Libreville, le 22 Mai 2026 – (Dépêches 241). La suspension par l’Union européenne le 19 mai 2025 des importations de volailles en provenance du Brésil, en raison d’un foyer de grippe aviaire détecté dans le sud du pays, soulève de vives inquiétudes quant aux produits encore en circulation à travers le monde, notamment en Afrique. Alors que l’UE applique une politique sanitaire rigoureuse et préventive, plusieurs pays africains, dont le Gabon, ne disposent pas des mêmes outils de contrôle aux frontières. La question se pose donc avec acuité : des poulets potentiellement contaminés pourraient-ils atterrir dans les assiettes des consommateurs gabonais ?
Le Gabon importe une part importante de sa consommation de volailles de l’étranger, avec des cargaisons provenant de marchés divers, parfois à bas coût. Si le pays ne fait pas partie des principaux partenaires commerciaux directs du Brésil, il est néanmoins intégré dans des circuits de redistribution régionale où des produits brésiliens peuvent transiter via d’autres pays.
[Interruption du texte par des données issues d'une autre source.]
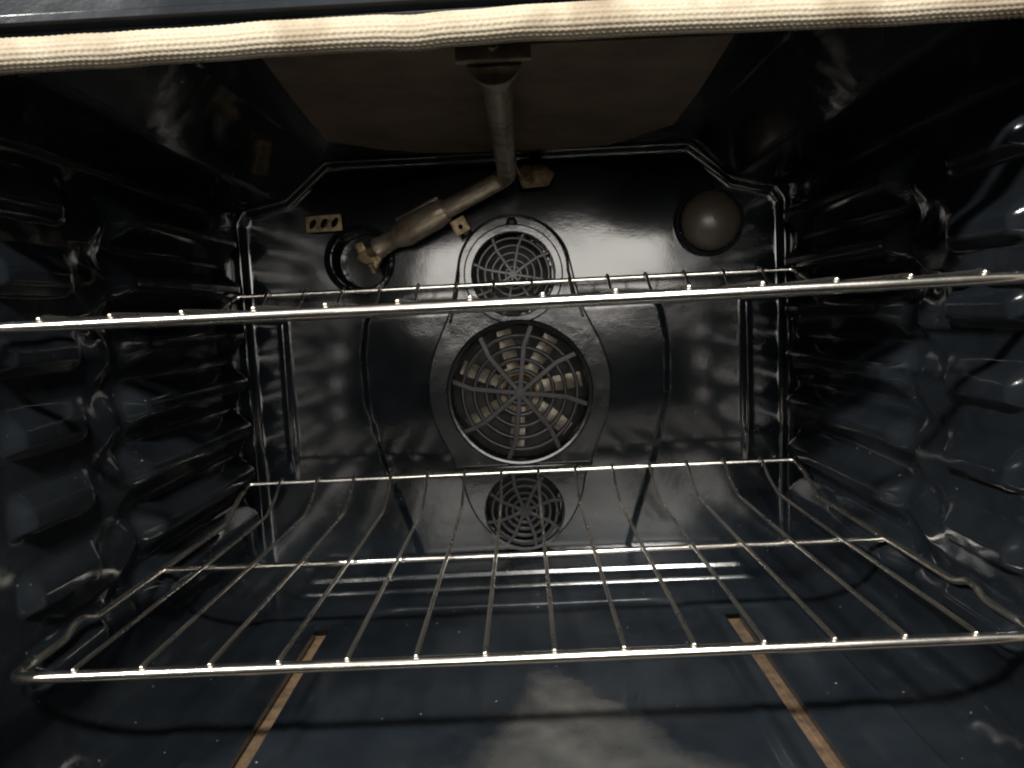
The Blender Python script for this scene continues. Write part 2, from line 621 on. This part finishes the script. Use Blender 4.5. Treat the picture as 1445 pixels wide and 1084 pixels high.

Or, à ce jour, aucune annonce officielle des autorités sanitaires gabonaises n’a été faite concernant des mesures de précaution ou de restriction sur les volailles originaires du Brésil ou des zones touchées.
Ce silence interroge. La Direction générale de l’élevage ou le ministère de l’Agriculture n’ont pas communiqué sur l’éventuelle mise en quarantaine, l’intensification des contrôles vétérinaires ou même une sensibilisation des importateurs. Une telle inertie face à une alerte sanitaire mondiale révèle la fragilité des dispositifs gabonais de contrôle sanitaire à l’importation. Dans un contexte de flux commerciaux non tracés et d’importation par containers entiers de produits surgelés, l’absence de vigilance peut avoir des conséquences sanitaires majeures.
Le risque est d’autant plus grand que la grippe aviaire est une zoonose : elle peut, dans certains cas, se transmettre à l’homme. Sans un renforcement immédiat des contrôles et une meilleure coordination avec les partenaires commerciaux, le Gabon s’expose à une crise sanitaire évitable. La pression est aussi sur les distributeurs : grands importateurs, chaînes de supermarchés ou marchés informels doivent faire preuve de responsabilité dans leurs approvisionnements.
Au-delà de cette alerte, c’est toute la politique de sécurité sanitaire alimentaire du Gabon qu’il faut réévaluer. La dépendance aux importations et l’absence d’autonomie avicole rendent le pays vulnérable à chaque choc extérieur. La crise brésilienne doit servir de déclencheur pour bâtir des systèmes de veille, moderniser les infrastructures vétérinaires et surtout, encourager la production locale de volailles, gage de souveraineté alimentaire et de confiance des consommateurs.